Key advice to directors was to exercise diligence and common sense. "Become involved," Sullivan said. "Bring in required expertise. Have them explain concepts you don't understand." He cited a Massachusetts insurance department survey that showed insurance company directors didn't understand accounting, markets, technology or even product lines - something he called "alarming."

"Know the fundamental rules of your business," Sullivan told directors. "What products do you write? What geographic areas does your company cover? What opportunities exist for expansion and growth? Do you have the surplus to move into other counties? Should you be thinking about merger? What are the critical elements of your company's financial statements? What is surplus? What are loss reserves, and how do they affect the bottom line?"

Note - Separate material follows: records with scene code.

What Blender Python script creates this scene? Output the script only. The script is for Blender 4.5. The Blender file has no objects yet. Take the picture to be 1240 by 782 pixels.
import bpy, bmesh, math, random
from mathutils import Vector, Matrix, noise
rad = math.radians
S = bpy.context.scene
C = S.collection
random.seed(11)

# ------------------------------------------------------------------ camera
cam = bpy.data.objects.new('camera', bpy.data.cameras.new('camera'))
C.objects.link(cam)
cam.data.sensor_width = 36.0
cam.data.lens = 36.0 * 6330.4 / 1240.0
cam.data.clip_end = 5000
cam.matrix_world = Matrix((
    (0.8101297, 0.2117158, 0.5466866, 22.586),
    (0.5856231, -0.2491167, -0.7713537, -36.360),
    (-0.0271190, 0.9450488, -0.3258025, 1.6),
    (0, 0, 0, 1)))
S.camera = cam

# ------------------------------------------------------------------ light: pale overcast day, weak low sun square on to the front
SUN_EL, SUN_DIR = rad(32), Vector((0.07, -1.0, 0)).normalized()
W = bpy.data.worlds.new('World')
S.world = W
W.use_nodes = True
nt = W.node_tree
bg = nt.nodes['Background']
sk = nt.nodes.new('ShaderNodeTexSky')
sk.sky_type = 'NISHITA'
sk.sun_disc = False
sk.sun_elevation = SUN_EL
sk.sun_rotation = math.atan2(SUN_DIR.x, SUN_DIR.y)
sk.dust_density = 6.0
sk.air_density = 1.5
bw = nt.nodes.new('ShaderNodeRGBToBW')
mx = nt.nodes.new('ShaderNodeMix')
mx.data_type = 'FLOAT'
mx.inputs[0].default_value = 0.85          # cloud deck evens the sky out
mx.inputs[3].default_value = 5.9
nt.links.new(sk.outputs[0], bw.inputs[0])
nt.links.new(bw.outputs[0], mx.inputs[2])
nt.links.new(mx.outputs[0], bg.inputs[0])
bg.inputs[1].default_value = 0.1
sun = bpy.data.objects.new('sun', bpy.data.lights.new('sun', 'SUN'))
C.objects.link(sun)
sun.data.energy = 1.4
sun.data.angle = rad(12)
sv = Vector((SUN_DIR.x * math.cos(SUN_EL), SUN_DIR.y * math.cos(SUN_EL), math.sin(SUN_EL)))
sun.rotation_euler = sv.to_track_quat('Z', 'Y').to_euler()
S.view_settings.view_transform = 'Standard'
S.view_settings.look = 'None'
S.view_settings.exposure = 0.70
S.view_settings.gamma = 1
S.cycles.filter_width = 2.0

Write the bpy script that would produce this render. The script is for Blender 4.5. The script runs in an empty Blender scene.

These questions all play into a special duty for directors, which, Sullivan said, "sums up very nicely the essence of what we call the Corporate Governance Rule - that is, the Rule of Curiosity. It's not enough to be there. You have to be curious -- be involved. By that I don't mean pulling up the plant to see how the carrot is doing. Sitting back and saying a financial report is okay because the auditor did it isn't enough. Saying 'These things are okay because they're coming to us' isn't enough. Read them. You have a duty of curiosity to raise your hand and ask 'what did we do different?'" when changes appear.

Holding directorship in an era of increased scrutiny can be daunting. But for the sake of policyholders, employees and other business partners, it is critically important. The responsibility may seem overwhelming, but not nearly as overwhelming as having to pick up the pieces of an insurer brought down by directors' failure to knowledgeably, ethically, and yes, curiously, lead.